Thursday, April 24, 2008

Office 2007 Fails The OOXML Test

Microsoft emerged the victor last month when the International Organization for Standardization (ISO) confirmed that the company's Office Open XML (OOXML) specification had garnered enough votes to qualify for standards certification.
However, one ironic drawback remains following Microsoft's (NASDAQ: MSFT) efforts to win the votes of ISO representatives: It's now incompatible with Microsoft Office.
According to ISO official Alex Brown, the company's Office 2007 does not correctly support OOXML, even though the formats in OOXML started out as the default file formats for Office 2007. The reason for this appears to be the myriad changes made to the spec to satisfy ISO representatives, encouraging them to change their votes to support the format.
Brown said he determined Office's incompatibility through his own tests.

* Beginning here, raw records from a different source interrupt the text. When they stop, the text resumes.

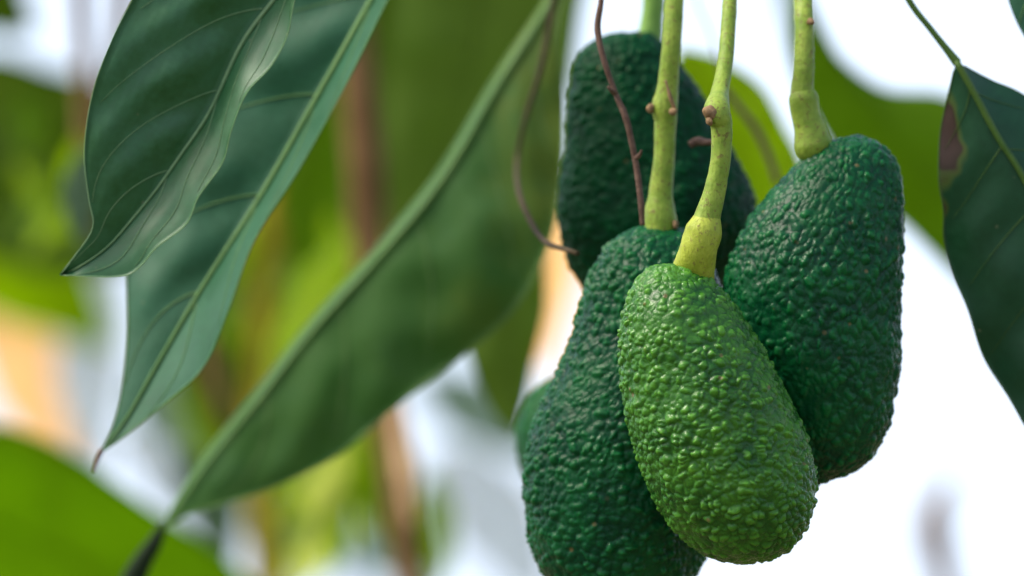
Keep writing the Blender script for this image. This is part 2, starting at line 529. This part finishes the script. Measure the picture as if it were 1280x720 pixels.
dF = 1.93
stalk(FRONT, [(918, -110, 1.99, 8), (914, -30, 1.975, 9), (911, 20, 1.965, 10), (907, 75, 1.955, 10.5), (900, 115, 1.945, 12), (896, 138, dF, 17.5),
              (902, 158, dF, 14.5), (901, 195, dF, 13.5), (896, 228, dF, 14), (887, 262, dF, 17), (880, 284, dF, 20)], M_STEM, 2,
      [(886, 268, dF, 15), (883, 278, dF, 20), (880, 288, dF, 23.5), (877, 298, dF, 24), (874, 309, dF, 23.5), (871, 322, 1.932, 24.5), (866, 342, 1.936, 27), (862, 356, 1.94, 28)],
      [[(892, 141, 1.927, 9), (885, 141, 1.9255, 8), (882, 143, 1.925, 5)], [(887, 152, 1.9255, 6), (884, 153, 1.925, 3)]])
dL = 1.985
stalk(LEFTA, [(848, -110, 2.0, 12), (844, -20, 1.99, 12.5), (840, 50, dL, 13), (835, 105, dL, 14), (831, 135, dL, 17), (832, 155, dL, 14.5), (830, 200, dL, 14), (826, 240, dL, 16),
              (825, 262, dL, 20), (826, 278, dL, 22), (826, 292, dL, 22)], M_STEM, 7, None,
      [[(817, 136, dL - .002, 5), (812, 136, dL - .002, 5.5), (808, 136, dL - .002, 3)], [(840, 139, dL - .007, 5), (843, 140, dL - .008, 5), (845, 141, dL - .008, 2)],
       [(841, 281, dL - .004, 5), (845, 281, dL - .004, 5), (848, 281, dL - .004, 2)], [(832, 100, dL - .0075, 2), (838, 122, dL - .0077, 3), (843, 135, dL - .0075, 2.5)]])
dR = 1.972
stalk(RIGHTA, [(1000, -110, 2.0, 12), (1003, -20, 1.985, 12.5), (1005, 30, 1.975, 13), (1005, 80, dR, 14), (1003, 112, dR, 15.5), (1004, 128, dR, 18)], M_STEM, 12,
      [(1003, 114, dR, 15), (1004, 122, dR, 18.5), (1005, 132, dR, 18.5), (1008, 146, dR, 18.5), (1012, 160, dR, 20), (1015, 172, dR, 22), (1017, 182, dR, 24), (1018, 189, dR, 22.5), (1020, 197, dR, 18)],
      [[(1012, 26, 1.971, 5), (1016, 28, 1.970, 4), (1018, 29, 1.970, 2)]], M_STEM)
stalk(REARA, [(822, -110, 2.08, 13), (818, -10, 2.08, 14), (815, 25, 2.08, 15), (812, 48, 2.08, 17), (808, 62, 2.08, 18)], M_REARSTEM, 17)


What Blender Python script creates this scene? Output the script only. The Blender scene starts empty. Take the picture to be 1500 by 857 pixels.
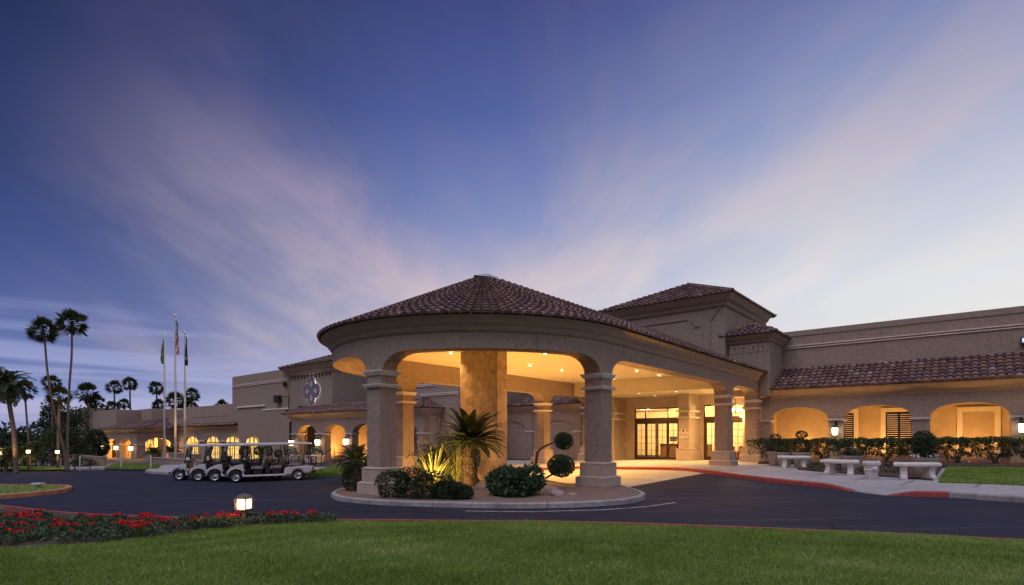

"[I] thought it would be interesting to validate some real-world content against them, to get a rough idea of how non-conformant the standardization of 29500 [the standards number assigned to OOXML by the ISO] had made MS Office 2007," Brown said in a posting on his blog late last week. He used the 6,000-page specification itself as his test data.
The results? Tests run using a "strict conformance model" yielded some 122,000 errors, Brown noted. A less strict "transitional model" did much better, yielding only 84 errors.
According to Brown, concerns among some of the participating national bodies involved in the standards setting process lead to the transitional version of the specification, which is purposely much more compatible with the original OOXML spec.
"Indeed, a strong motivation for approving 29500 as an ISO standard was to discourage Microsoft from this kind of file format rug-pulling stunt in future," he added.